Polls show more Americans favoring Democratic control of Congress than Republican, but that does not mean they can make it so... Electoral maps that pack liberal, urban voters together have put Democrats at a structural disadvantage that is unlikely to be overcome by either exhortations about people power or disenchantment with Republican rule.

As Steven Hill, author of "Fixing Elections: The Failure of America's Winner Take All Politics," wrote in Mother Jones last year, "Even when the Democrats win more votes, they don't necessarily win more seats. That's true in the U.S. Senate, the U.S. House, and the Electoral College." In the House, he wrote, "When the two sides are tied nationally, the Republicans end up winning about 50 more House districts than the Democrats."

The Senate is even more distorted; the fact that small, sparsely populated states have the same representation as large states with big cities gives a huge advantage to rural voters, who tend to be more conservative. According to Hill, "In 2004, over 51 percent of votes cast were for Democratic senatorial candidates, yet Republicans elected 19 of the 34 contested seats."

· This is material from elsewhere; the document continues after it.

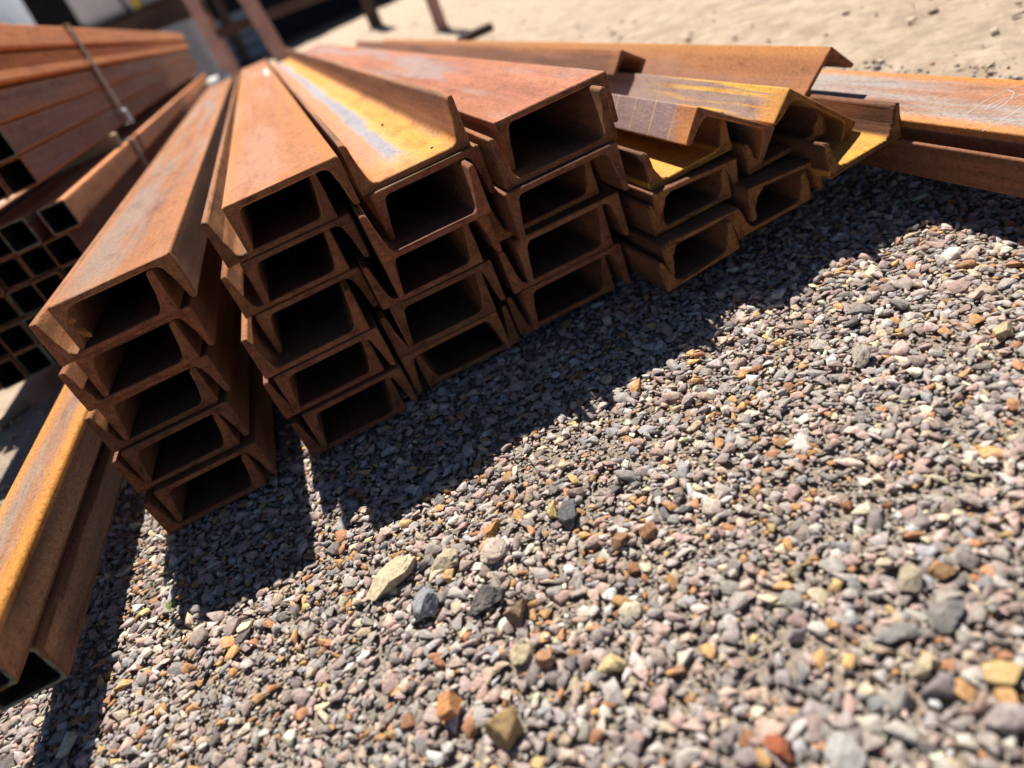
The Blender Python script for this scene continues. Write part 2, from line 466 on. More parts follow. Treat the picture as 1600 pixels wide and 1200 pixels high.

Still, if Bush must be impeached to save the republic, and if Bush almost certainly will not be impeached, where does that leave us?

Toward the end of the event, the gravity of America's dilemma led Lapham to speculate that even insurrection might be possible. It came in response to a question from an audience member who asked, "Are you willing to discuss the alternative that the American people have if they're faced with an illegal government because impeachment doesn't work? That alternative of course is for the people to overthrow the illegal government by the means that they consider necessary."

"I do think that it could easily get to the revolutionary stage, because I would expect the fight to be extremely ugly," Lapham said. "It might come to that. I don't think you're going to keep your democratic republic easily."

It was hard to tell if the applause that followed represented a flash of militant hope, or an acknowledgment of despair.